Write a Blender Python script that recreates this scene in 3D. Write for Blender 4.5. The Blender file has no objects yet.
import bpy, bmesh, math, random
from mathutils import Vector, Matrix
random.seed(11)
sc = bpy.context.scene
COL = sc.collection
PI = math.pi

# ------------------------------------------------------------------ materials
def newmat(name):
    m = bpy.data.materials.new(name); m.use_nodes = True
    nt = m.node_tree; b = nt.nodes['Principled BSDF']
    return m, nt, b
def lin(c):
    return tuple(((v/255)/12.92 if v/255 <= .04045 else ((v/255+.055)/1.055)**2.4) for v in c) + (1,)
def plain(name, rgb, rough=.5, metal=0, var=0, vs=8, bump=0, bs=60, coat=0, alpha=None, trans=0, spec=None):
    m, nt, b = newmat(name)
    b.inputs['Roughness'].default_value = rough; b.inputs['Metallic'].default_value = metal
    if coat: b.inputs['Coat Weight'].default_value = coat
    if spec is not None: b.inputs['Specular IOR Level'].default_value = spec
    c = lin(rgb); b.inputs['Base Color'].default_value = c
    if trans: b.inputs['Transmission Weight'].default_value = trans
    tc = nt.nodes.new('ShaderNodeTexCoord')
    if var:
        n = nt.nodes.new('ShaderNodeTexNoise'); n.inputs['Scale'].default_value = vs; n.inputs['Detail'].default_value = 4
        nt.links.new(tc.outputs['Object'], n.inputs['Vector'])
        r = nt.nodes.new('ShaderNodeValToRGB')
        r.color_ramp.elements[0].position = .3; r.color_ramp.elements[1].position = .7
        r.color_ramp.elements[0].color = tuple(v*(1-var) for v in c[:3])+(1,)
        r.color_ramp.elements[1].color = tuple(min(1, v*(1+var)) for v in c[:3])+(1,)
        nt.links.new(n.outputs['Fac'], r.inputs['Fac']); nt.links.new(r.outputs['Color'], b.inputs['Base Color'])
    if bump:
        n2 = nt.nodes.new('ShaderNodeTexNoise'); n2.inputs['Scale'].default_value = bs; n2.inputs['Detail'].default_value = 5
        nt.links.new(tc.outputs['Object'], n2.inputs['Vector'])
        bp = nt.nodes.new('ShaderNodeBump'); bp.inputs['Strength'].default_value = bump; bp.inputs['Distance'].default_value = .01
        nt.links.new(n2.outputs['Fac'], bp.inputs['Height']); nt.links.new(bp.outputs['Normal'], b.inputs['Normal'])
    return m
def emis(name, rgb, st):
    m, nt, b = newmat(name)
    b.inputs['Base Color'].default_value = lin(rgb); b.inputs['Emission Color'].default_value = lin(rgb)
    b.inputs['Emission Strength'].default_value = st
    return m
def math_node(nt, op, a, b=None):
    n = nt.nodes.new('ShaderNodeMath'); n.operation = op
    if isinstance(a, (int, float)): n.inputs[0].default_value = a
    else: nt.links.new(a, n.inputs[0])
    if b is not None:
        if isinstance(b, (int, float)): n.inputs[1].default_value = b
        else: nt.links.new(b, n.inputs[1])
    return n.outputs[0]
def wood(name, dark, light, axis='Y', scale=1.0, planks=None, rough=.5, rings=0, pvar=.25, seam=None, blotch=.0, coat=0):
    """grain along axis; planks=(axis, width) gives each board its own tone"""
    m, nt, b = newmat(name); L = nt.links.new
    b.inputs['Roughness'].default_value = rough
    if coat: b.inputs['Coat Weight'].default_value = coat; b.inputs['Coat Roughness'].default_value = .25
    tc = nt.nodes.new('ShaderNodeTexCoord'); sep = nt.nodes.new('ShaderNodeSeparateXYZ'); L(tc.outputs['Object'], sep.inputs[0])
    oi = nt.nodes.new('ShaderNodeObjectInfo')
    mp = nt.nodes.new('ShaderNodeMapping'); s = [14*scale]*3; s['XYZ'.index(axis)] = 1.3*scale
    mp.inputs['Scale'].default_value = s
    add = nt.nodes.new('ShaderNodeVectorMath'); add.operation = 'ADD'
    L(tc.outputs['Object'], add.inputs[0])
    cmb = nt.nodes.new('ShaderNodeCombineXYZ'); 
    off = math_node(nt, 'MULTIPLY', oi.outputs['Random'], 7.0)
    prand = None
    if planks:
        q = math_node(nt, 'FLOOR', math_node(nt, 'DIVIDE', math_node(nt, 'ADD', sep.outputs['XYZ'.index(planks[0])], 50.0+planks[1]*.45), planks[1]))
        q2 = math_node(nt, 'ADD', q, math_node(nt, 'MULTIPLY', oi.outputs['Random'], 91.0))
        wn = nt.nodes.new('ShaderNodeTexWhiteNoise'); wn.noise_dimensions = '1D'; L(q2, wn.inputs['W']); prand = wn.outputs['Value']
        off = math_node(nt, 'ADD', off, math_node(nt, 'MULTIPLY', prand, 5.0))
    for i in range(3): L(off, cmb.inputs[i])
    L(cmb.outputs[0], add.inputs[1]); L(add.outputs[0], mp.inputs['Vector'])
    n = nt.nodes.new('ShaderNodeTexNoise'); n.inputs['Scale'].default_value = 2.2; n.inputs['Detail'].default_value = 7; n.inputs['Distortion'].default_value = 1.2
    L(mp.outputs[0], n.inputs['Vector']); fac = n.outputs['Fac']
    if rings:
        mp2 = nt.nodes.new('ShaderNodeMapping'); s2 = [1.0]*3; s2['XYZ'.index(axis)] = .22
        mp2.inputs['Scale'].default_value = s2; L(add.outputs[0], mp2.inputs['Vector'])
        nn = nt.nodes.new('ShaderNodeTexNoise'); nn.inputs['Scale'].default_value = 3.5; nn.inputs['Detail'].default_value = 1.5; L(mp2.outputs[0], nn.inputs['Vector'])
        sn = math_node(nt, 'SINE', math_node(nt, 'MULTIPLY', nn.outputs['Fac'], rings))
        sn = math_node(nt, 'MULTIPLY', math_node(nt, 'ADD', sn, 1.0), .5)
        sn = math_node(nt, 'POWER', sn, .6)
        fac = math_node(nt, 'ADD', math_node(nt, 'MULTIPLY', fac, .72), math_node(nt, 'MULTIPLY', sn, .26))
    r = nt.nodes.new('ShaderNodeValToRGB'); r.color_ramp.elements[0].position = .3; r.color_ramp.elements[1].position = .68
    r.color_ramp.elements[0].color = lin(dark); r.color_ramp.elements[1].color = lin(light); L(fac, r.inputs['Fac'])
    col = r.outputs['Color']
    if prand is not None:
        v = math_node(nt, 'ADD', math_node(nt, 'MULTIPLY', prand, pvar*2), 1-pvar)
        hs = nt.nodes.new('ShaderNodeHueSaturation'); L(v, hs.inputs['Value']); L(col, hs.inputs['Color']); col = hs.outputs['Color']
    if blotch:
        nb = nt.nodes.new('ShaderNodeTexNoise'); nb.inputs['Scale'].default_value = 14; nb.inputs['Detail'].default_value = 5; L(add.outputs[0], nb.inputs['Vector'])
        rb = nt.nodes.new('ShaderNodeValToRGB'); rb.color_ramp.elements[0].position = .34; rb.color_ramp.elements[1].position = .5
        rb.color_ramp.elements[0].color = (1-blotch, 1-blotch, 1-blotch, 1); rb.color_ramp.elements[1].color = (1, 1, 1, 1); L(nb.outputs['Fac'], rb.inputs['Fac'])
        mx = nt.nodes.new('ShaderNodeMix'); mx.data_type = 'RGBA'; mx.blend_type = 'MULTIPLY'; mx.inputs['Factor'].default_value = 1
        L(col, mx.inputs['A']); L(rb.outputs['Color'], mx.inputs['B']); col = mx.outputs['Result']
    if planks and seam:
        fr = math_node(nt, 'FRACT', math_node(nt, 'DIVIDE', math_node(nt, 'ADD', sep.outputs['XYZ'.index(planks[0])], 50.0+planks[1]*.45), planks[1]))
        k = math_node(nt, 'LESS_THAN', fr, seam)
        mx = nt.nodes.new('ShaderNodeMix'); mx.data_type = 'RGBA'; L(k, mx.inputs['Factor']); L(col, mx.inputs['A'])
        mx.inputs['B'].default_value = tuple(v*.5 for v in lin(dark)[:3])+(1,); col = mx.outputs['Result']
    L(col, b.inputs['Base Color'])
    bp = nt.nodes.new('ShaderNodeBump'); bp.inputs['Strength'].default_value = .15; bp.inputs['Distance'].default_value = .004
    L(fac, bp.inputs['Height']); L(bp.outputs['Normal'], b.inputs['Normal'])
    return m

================

- _Directive_: Lines from the beginning of the data above through the line containing "PI = math.pi" are to be returned exactly, and no others.

- _Response_:
Write a Blender Python script that recreates this scene in 3D. Write for Blender 4.5. The Blender file has no objects yet.
import bpy, bmesh, math, random
from mathutils import Vector, Matrix
random.seed(11)
sc = bpy.context.scene
COL = sc.collection
PI = math.pi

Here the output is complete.